High-performance thermal materials, which are at various stages of development, fall into five main categories: monolithic carbonaceous materials, metal matrix composites (MMCs), carbon/carbon composites (CCCs), ceramic matrix composites (CMCs) and polymer matrix composites (PMCs).
The first second-generation thermal management material, silicon carbide particle-reinforced aluminum, commonly called Al/SiC in the packaging industry, is an MMC that was first used in microelectronic and optoelectronic packaging by me and my colleagues at GE in the early 1980s.
At present, we are in the early stage of the third generation of packaging materials. Several of the new high-performance materials discussed in this article are being used in production applications, including servers, notebook computers, plasma displays, aircraft and spacecraft electronics, and optoelectronic systems. Considering that these materials were only commercialized in the last few years, this is remarkable progress.
Fig. 1, which plots thermal conductivity as a function of CTE, compares traditional and advanced thermal materials. Ideal materials have high thermal conductivities and CTEs that match those of semiconductors and ceramics like Si, GaAs, alumina, aluminum nitride and low-temperature cofired ceramics (LTCCs).
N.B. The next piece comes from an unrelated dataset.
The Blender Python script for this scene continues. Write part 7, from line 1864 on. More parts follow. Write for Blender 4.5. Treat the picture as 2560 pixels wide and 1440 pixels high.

As the figure shows, by combining matrices of metals, ceramics and carbon with thermally conductive reinforcements like special carbon fibers (abbreviated C), SiC particles and diamond particles, it is possible to create new materials with high thermal conductivities and a wide range of CTEs.
Materials presented include monolithic metals, highly oriented pyrolytic graphite (HOPG) and a number of composites. The composites include carbon fiber-reinforced carbon (C/C), carbon fiber-reinforced epoxy (C/Ep), carbon fiber-reinforced copper (C/Cu), silicon carbide particle-reinforced copper (SiC/Cu) and traditional Cu-W. HOPG, also called thermal pyrolytic graphite and annealed pyrolytic graphite by various manufacturers, and diamond particle-reinforced metals and ceramics have the highest thermal conductivities.
Tables 2 and 3 present properties of several dozen selected second-generation and third-generation high-performance materials, respectively. Table 3 includes diamond made by chemical vapor deposition (CVD) for reference. For anisotropic materials, inplane isotropic and through-thickness thermal conductivity (k) values are presented. The absolute and specific thermal conductivities of the advanced materials in Table 2 and especially in Table 3 are significantly higher than those of the traditional materials in Table 1.